Siepmann’s team carried out the computational work forming the basis of the patent on the Mira supercomputer under the auspices of a Director’s Discretionary (DD) allocation at the ALCF, a U.S. Department of Energy (DOE) Office of Science User Facility.

Software and workflows designed for mid-level computing clusters needed to be partially rewritten to partition its various tasks across more than 100,000 cores. In doing so, the team demonstrated that the code could be scaled to the whole of Mira for two key steps: the generation of energy grid files (energy calculations completed on a fine grid to be utilized in subsequent simulations) and Monte Carlo simulation runs. Siepmann has since been the recipient of computing time at the ALCF through the DOE Office of Science ASCR Leadership Computing Challenge (ALCC).
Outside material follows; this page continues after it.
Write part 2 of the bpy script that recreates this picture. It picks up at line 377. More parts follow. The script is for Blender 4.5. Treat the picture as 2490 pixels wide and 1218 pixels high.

The ALCC awards are driving the discovery and design of nanoporous materials for energy applications through research that utilizes machine learning, evolutionary algorithms, molecular simulations for high-throughput screening, and high-level electronic structure calculations.

“The number of successful outcomes that have resulted from application development work we did several years ago to scale Ilja’s computational screening code is absolutely amazing to me, and now that effort has even started to yield patents,” said Chris Knight, an Argonne computational scientist who has worked with the team to help optimize their software for ALCF resources. “Enabling new capabilities in large-scale high-performance computing that map directly into creation of real-world industrial applications today is exciting, and even more so when you think about the possibilities soon to be realized by exascale computing.”

For the ethanol purification, the team wanted to find zeolites with a strong affinity for ethanol over water. Because the all-silica zeolites in question are so hydrophobic, the situation becomes extremely opaque: While the zeolites themselves adsorb no water, they do, to a moderate degree, adsorb ethanol. Once a few ethanol molecules have been adsorbed, these ethanol molecules themselves can become a hydrogen-bonding site for water molecules.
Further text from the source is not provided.